The New Session
TILE meagreness of the legislative fare in the King's Speech is the result of the decision to keep the present session short. There is no doubt that legislation suffers when the session lasts into the dog-days. Weary men pass whole clauses of Bills without that critical attention which they would certainly have brought to bear if their minds had been fresh. The present session ought to end in July, and the autumn session to begin in November.
It is satisfactory to know that the Government intend to introduce in the autumn session, when the House of Commons should be in sound intellectual condition, those two very important matters, the Factories Bill and Poor Law reform. We have deplored the long delay in bringing forward the Factories Bill. It is a consolidating measure and is urgently needed. It cannot be expected now that the Bill will be passed this year, but there is no reason why a large part of the work should not be done in the autumn so that the Bill can be passed early next year: As regards reform of the Poor Law the delay need not be regretted. Mr. Neville Chamberlain's questionnaire to the local authorities has brought in much illuminating information, but it has also excited much controversy, and the desirability of looking before leaping has become obvious to the Government. Reform of the House of Lords is not mentioned.
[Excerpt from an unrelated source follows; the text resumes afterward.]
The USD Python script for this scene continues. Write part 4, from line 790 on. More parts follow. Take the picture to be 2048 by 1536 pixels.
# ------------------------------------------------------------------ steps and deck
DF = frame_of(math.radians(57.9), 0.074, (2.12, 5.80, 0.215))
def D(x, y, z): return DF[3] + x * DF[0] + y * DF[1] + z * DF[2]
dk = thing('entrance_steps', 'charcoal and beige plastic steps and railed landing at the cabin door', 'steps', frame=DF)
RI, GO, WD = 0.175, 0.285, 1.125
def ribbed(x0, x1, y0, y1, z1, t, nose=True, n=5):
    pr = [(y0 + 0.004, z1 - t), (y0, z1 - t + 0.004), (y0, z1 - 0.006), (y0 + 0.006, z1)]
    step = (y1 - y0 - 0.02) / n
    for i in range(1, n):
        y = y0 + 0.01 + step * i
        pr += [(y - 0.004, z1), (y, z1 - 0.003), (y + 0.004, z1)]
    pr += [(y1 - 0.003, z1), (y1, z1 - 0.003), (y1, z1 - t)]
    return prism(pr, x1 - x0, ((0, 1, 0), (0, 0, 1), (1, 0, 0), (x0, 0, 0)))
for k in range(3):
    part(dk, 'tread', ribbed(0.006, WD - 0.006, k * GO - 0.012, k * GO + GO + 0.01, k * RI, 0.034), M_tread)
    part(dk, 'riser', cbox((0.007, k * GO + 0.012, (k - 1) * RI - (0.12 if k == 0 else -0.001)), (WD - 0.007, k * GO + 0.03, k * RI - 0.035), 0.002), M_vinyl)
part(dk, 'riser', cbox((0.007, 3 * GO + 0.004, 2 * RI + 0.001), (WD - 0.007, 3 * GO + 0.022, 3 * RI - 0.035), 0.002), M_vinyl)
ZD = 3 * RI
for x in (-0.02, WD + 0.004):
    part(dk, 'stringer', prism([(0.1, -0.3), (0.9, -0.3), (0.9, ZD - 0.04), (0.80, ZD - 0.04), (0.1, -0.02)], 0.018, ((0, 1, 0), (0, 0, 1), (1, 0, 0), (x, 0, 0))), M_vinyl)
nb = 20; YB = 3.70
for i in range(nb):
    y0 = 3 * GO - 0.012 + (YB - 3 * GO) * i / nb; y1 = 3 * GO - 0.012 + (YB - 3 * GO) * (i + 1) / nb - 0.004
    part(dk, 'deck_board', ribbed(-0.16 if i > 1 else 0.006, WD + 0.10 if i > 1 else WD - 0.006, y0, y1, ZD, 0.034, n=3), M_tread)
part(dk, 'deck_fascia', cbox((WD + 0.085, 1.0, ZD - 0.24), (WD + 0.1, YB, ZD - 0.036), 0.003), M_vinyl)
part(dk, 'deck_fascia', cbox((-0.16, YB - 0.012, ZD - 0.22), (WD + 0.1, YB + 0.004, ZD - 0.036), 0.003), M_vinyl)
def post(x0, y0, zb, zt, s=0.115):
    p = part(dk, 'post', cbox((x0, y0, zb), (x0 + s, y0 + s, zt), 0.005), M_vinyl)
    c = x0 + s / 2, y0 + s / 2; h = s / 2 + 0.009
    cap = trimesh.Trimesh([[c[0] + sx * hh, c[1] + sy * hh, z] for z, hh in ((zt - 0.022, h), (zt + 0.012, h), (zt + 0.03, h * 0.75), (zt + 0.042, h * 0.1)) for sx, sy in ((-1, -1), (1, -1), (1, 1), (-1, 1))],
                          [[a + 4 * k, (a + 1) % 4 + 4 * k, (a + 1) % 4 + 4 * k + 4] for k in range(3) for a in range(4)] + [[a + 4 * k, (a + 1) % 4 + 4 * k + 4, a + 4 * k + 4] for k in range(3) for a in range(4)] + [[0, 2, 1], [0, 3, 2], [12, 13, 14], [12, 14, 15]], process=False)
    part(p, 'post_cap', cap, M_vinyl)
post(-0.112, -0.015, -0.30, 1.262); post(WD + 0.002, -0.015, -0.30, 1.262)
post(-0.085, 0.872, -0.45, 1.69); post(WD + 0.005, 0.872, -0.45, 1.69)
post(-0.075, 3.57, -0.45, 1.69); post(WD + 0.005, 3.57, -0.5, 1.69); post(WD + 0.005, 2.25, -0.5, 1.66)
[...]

The present session, then, will be concerned with defining the law in regard to industrial disputes—that will be much the most important eventwith reforming the laws relating to leaseholds, with a Bill on Unemploy- ment Insurance, with a Bill to help British films, with " Bills in connexion with agriculture " and with a Bill to amend the Companies Acts. The Bill for changing the Royal Title may be mentioned apart from the others, as it will involve no political controversy.
Although the inclusion of leasehold reform in the Speech was unexpected, the Prime Minister is known to have been interested in the subject for a long time and the Attorney-General described the outlines of reform a few weeks ago. A Cabinet Committee is still examining the whole subject, but it is virtually certain that the Bill will deprive a landlord of the power to claim the cost of putting premises into good repair at the end of the lease even though the premises are clue to be demolished. It will also prevent him from raising the rent against a tenant who has made improvements and created a valuable good will. The Government will not, of course, victimize landlords, but it is generally felt that the tenants of town property have grievances which ought to be remedied.
The Bill dealing with Unemployment Insurance will no doubt be based on the Report of the Committee which; under Lord Blanesburgh, has been inquiring for more than a year into the administration of unemployment relief. The Unemployment Fund is now about £20,000,000 in debt. Obviously, therefore, the main purpose of the Bill will be to restore the solvency of the Fund. It is known already that Lord Blanesburgh's Committee desires to reduce the benefits paid to young persons who live with their parents, and the " rate of uncovenanted benefits. On the other hand it is probable that it will be proposed to pay more to the wives of insured persons.
If the film industry is to be helped by a law compelling all cinemas to exhibit a fixed proportion of British films, we hope that it will he only a temporary expedient. We dislike Protection generally for its own sake, but we dislike it particularly in connexion with the arts. The only way in the long run for British films to succeed is to deserve success. Nevertheless we can well believe that until it has established itself this nascent British industry is at such a disadvantage as against American competition that it cannot get started at all without artificial help. Its case is peculiar. In Germany the quota system did what was expected of it, but in our judgment a promise of such help here should have a time limit attached to it.
If the Insurance Bill is sure to be resisted by the Socialists who want to establish the simple formula of " work or maintenance " it will not be resisted more stoutly than the scheme for changing the law in regard to industrial disputes. This is the more to be regretted, as we cannot help feeling that an attempt might have been made to bring the trade unions into conference. It is admitted that there is a strong movement for reform within the unions themselves, and Mr. Ramsay MacDonald must have been acutely aware of its strength, or he would not have said at Port Talbot the other day that reform " might be necessary." It is useless to discuss the Bill before we are told what it will contain. From the wording of the King's Speech it may be gathered, however, that it will not deal with the Political Levy. The hot mood of the Scarborough Conference has been succeeded by more sober thinking, and it seems that the Bill will be so moderate as to dispose altogether of any honest excuse for saying that it is " an attack on trade unions." On the contrary, its object will be to emphasize alI the just rights of trade unions and only to abolish abuses from which quiet and unoffending trade unionists arc the greatest sufferers. If Mr. Ramsay MacDonald were wise he would even now meet the Prime Minister half way, for he knows very well that the last thing in the Prime Minister's mind is a desire for anti-Labour legislation.